“Kemuliaan itu dengan Pengabdian”
Amar mengaku, awalnya ia menggelar buku-buku yang dimilikinya. Lama kelamaan, akhirnya buku-buku makin bertambah. Kemudian ada laptop sebagai sarana belajar para remaja. Anggota komunitasnya juga makin meluas setelah bertemu dengan sebuah komunitas baca Noken Pustaka.
Perlahan, kesan kantor KUA yang hanya terkait urusan pernikahan dan rumah tangga pun ‘luntur.’ KUA Oransbari, tiap hari selalu ada pengunjungnya. Generasi muda. Bukan untuk menikah, tetapi untuk membaca, meningkatkan literasi, dan melakukan kegiatan-kegiatan sosial. “Alhamdulillah, setelah kita bina, semangat menuntut ilmu naik,” kata dia.
Amar bercerita, atas terobosannya itu, pejabat Kemenag Kabupaten yang datang ke kantornya terheran-heran. KUA menjadi ramai, banyak anak-anak. Pintu terbuka sampai malam.
“Saat datang pejabat itu mukanya masam, curiga kalau saya buat warung. Setelah tahu itu perpustakaan, beliaupun mendukung,” cerita dia tanpa menyebut nama pejabat yang dimaksud.
Kegiatan-kegiatan seperti peringatan hari besar Islam dan penggalangan dana untuk kemanusiaan, baik bencana alam maupun sosial, juga dilakukan oleh ACM. Sukanya, kata Amar, para tokoh dan sesepuh sangat mendukung kegiatan mereka.
“Saya menikmati sekali. Mereka mau datang seperti keluarga, diskusi tentang keluarga, anak, pribadi, pendidikan, juga curhat.
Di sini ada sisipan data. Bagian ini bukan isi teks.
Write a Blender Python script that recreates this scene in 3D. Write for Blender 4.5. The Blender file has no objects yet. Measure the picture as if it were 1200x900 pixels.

Kami juga ngobrol tentang pertanian, soal tomat, soal harga yang jatuh,” kata dia.
Tak Perlu Diajari Toleransi
Selain bicara tentang literasi yang membuatnya sangat bersemangat, Suara Islam juga menanyakan tentang kehidupan umat Islam di Manokwari Selatan (Mansel). Harus diingat, di kabupaten ini jumlah umat Islam terbesar kedua.
Secara umum, kata Amar, peluang dakwah di Mansel masih sangat besar. Masyarakat masih harus dibina dan diajarkan syariat Islam secara kontinyu. Secara internal, umat Islam harus terus memupuk ukhuwah Isamiyah untuk dapat membangun Mansel dalam berbagai bidang.
Untuk eksternal, justru tidak ada masalah. Hubungan antara Muslim dan non-Muslim sangat harmonis. Beratus tahun mereka hidup bersama, bertetangga dengan rukun tenteram.
“Tak perlu ajari kami toleransi. Kami sudah sejak awal bertetangga, berhubungan dengan keluarga beda keyakinan itu sangat biasa,” ungkap Amar.